Nevertheless, the great strength of this study is that, while it is suitably critical of papal policy, it enables readers to make their own minds up. It sets out the limitations within which the papacy was working: it was not until the 1929 Lateran Pacts that the Vatican became independent of Italy; and, during the First World War, once Italy had in 1915 become one of the belligerents, the papacy found itself in rather a delicate position.

Then there were the limitations imposed by the Roman Catholic Church’s own policy: Benedict XV became pope in the wake of the anti-modernist crusade launched by Pius X, the effects of which were still being felt in the 1960s and Vatican II; and the Church was apt to be more concerned about its own rights and privileges than the rights and privileges belonging to human beings simply as human beings.

Thus, when the Nazis embraced anti-Semitism, the Church could at times give the impression of being more concerned about the fate of Jews who had become Catholics than about the fate of Jews as such, despite Pius XI’s indignant reminder that "spiritually we are all Semites" (even though the Church did more than it is often credited with to save at least some of Europe’s Jews from slaughter).

I have always thought that the 1933 concordat that Pacelli negotiated with Hitler’s newly installed government had the baleful effect of giving the Nazi regime an undeserved legitimacy, thanks to what the outside world might see as the Vatican’s seal of approval; but Pollard helps one to understand that what the Church was concerned about was ensuring that its extensive institutional network would survive to counter some of the worst excesses of Nazi rule, even if, with the benefit of hindsight, this may seem an optimistic interpretation.

And, of course, the Church was able to take the Nazi régime completely by surprise with Pius XI’s encyclical Mit brennender Sorge, smuggled into the country, distributed, and read from the pulpit before the Nazis realized what was happening.

In the post-war world, the Vatican had to cope with the absorption into the Soviet bloc of countries where the RC Church had been predominant, or had been the religion of a significant proportion of the population: Poland and Lithuania above all, Hungary, Czechoslovakia, Yugoslavia, and Albania.
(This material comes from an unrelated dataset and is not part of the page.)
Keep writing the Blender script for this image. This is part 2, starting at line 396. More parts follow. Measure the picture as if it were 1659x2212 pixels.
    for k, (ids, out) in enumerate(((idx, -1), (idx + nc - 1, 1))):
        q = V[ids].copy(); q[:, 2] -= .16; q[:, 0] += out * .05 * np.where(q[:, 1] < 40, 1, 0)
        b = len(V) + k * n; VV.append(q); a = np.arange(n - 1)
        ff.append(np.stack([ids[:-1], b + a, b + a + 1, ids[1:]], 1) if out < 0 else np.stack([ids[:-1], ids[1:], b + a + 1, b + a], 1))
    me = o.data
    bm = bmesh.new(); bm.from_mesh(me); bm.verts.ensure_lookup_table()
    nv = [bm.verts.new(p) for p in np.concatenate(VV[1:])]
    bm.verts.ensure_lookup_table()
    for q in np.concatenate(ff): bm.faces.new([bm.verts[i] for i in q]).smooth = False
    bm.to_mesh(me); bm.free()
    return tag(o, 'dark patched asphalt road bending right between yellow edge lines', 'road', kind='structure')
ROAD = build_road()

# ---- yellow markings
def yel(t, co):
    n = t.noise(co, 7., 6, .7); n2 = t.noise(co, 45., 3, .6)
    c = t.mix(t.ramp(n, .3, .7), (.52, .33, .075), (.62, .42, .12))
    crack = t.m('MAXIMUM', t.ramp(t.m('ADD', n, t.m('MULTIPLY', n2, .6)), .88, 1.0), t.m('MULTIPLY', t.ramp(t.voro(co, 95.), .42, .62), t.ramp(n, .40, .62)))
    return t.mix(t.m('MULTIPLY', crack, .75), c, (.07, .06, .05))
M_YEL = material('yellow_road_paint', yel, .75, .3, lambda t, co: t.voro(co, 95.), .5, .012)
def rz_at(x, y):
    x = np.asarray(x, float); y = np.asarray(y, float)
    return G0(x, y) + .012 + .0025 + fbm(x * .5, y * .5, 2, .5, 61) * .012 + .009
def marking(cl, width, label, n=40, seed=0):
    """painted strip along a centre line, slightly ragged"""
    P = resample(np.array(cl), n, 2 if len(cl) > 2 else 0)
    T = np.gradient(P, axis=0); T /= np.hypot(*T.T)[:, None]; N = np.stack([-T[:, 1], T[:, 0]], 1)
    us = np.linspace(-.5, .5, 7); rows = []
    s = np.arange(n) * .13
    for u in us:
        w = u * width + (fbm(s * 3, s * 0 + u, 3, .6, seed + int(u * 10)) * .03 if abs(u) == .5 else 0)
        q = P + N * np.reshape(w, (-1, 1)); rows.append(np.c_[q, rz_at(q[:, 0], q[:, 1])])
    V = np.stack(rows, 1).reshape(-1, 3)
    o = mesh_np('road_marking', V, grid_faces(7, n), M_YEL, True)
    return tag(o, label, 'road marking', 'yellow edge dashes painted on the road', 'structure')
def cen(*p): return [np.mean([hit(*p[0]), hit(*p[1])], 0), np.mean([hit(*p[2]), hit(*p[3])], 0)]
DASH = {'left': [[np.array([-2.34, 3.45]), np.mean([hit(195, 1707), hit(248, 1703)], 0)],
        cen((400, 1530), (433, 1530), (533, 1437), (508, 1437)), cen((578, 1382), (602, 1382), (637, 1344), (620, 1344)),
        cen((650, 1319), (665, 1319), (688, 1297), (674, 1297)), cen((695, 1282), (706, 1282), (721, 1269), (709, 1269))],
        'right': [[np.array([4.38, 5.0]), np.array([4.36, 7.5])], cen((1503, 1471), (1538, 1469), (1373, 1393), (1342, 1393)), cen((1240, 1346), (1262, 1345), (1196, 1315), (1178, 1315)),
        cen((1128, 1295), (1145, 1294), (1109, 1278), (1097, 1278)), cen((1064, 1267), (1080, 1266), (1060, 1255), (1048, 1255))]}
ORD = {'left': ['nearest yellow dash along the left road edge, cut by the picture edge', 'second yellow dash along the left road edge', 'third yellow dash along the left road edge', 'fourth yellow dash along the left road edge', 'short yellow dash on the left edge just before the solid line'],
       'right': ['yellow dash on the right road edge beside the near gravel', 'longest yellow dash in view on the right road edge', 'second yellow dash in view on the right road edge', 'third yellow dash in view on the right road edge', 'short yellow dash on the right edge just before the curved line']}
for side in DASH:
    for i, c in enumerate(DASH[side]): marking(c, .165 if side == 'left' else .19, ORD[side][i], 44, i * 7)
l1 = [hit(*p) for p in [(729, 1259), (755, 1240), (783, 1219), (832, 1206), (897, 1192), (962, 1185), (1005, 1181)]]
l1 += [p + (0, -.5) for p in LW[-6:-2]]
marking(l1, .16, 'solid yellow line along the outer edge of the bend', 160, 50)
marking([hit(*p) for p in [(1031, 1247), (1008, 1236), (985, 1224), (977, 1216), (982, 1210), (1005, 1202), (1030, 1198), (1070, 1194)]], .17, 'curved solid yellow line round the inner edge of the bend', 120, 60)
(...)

This was a situation that tested Vatican diplomacy almost to breaking point, and the Church’s survival to some extent reflected past history: in Poland, the Church succeeded in retaining its integrity, whereas in what is now the Czech Republic it was almost forced underground.

At the same time, while trying to cope with these impossible situations, Pius XII was, as Pollard makes clear, paving the way for the changes in the Church’s worship brought about by Vatican II. In 1951, he restored the Easter vigil: until then, the Latin Church had happily been celebrating the resurrection on Holy Saturday morning. Incidentally, Pollard does not mention Pius XII’s other anticipation of future developments: the permission he granted for the ordination to the priesthood in Mainz Cathedral on Christmas Eve 1951 of the former Lutheran pastor Rudolf Goethe, a married man.